FX round-up: Emerging market currencies hit by weak Chinese data
America´s greenback ended on a higher note following weak figures on the state of China´s manufacturing sector with emerging market currencies left nursing the worst losses.
The US dollar spot index edged higher by 0.33% to 92.93 after hitting an intra-day low at 91.92, in the process setting a fresh 15-month low.
It was the Aussie that put in the worst showing among the most frequently traded currency pairs.
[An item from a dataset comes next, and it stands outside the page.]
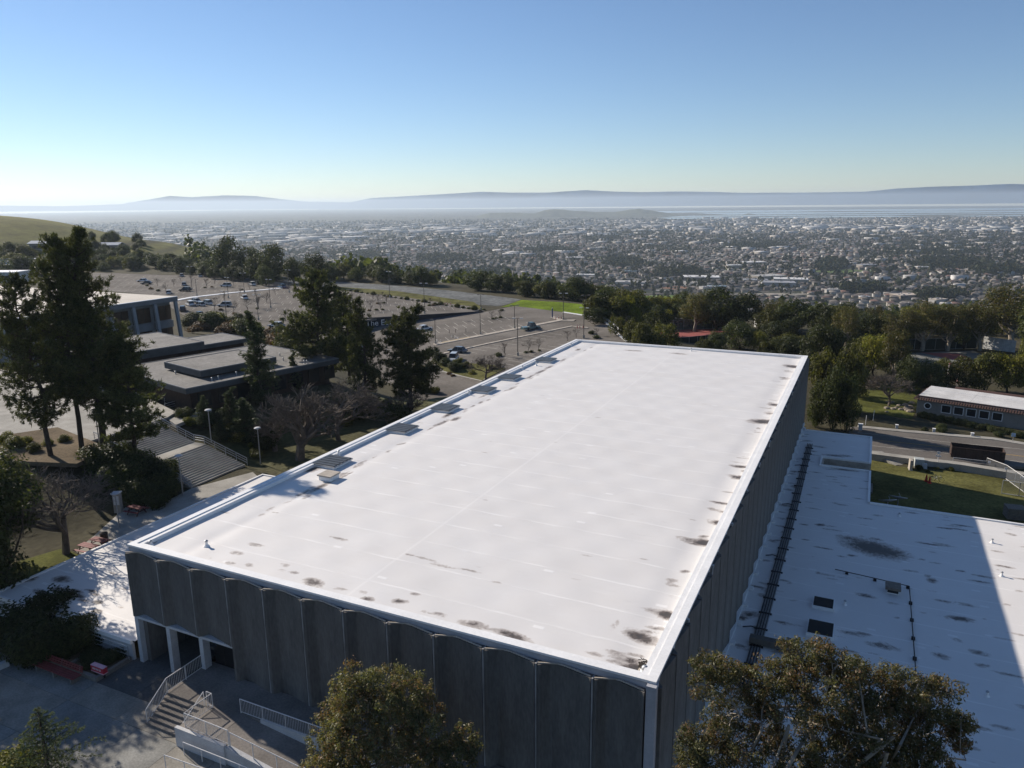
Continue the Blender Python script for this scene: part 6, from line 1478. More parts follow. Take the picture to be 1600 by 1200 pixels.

The US dollar gained 2.62% against the Russian ruble to 14.64, 1.88% against the Brazilian real and 2.63% versus South Africa´s rand.
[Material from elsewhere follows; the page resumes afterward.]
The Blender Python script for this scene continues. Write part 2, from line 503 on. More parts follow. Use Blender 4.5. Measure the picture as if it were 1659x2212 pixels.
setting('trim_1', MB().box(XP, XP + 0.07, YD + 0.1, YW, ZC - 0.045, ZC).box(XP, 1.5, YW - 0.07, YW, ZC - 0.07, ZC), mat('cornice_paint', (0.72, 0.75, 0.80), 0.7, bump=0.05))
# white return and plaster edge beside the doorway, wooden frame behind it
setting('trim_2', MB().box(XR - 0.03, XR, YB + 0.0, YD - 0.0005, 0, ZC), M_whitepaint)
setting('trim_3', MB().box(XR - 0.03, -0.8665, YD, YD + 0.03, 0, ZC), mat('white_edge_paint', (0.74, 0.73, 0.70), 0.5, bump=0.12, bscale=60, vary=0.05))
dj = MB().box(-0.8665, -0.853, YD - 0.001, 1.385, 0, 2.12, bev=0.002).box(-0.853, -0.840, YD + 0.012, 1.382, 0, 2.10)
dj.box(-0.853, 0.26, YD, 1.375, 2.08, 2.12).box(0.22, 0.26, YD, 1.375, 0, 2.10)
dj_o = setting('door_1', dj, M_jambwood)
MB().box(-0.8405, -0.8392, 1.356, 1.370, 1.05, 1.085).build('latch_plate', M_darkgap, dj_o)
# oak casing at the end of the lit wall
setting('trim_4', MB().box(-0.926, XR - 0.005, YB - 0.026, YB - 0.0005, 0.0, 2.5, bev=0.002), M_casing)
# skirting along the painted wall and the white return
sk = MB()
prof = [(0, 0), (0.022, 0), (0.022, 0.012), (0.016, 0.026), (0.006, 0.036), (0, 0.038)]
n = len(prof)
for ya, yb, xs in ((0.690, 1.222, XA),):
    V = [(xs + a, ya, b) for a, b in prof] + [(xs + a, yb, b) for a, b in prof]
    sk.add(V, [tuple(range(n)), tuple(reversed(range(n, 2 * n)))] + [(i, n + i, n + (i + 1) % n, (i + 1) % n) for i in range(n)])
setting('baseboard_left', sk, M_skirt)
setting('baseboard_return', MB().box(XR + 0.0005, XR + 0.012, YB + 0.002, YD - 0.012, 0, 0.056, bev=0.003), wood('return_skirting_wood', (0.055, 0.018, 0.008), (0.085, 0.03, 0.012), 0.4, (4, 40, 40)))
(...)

On Monday morning the Reserve Bank of Australia surprised a small majority of economists by cutting its cash rate by 25 basis points to 1.75%, justifying the move on the basis of a now weaker than expected outlook for inflation.
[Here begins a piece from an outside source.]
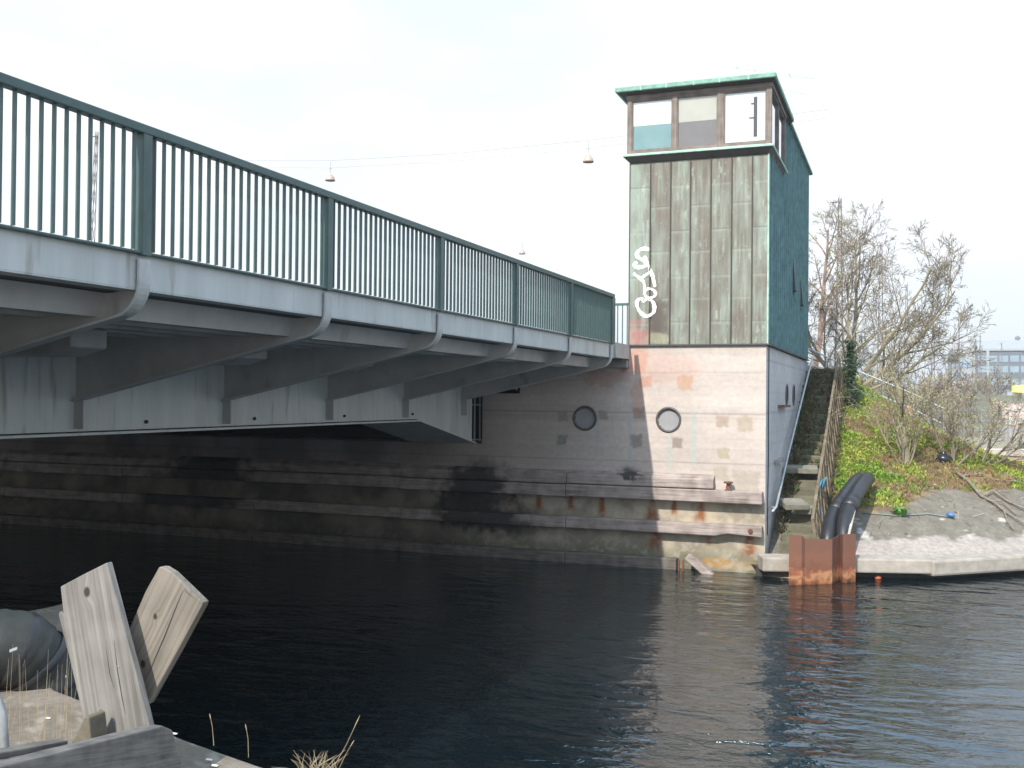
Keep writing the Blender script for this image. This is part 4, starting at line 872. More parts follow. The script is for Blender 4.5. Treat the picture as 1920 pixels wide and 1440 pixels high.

Data released first thing on Tuesday morning revealed the pace of growth in China´s manufacturing sector slowed unexpectedly in April.
Acting as a backdrop, the International Monetary Fund trimmed its growth projections for the region.
Caixin´s manufacturing PMI fell to 49.4 in April from 49.7 in March, missing economists’ expectations for a reading of 49.9. A reading below 50 indicates contraction.
For analysts at Capital Economics the weak reading had more to do with the difficulties inherent in attempting to adjust for the seasonal quirks in the data. Nevertheless, the dollar initially moved lower following the data.
Dollar/yen ended just 0.13% down on the day at 106.28, but traders initially took advantage of the holiday in Tokyo to push it as far down as 105.55.
Cable was the worst of the major currency pairs, coming off by 0.82% to 1.4552.
Euro/dollar drifted lower by just 0.17% to 1.1515, but only after an early morning swing to as high as 1.1617.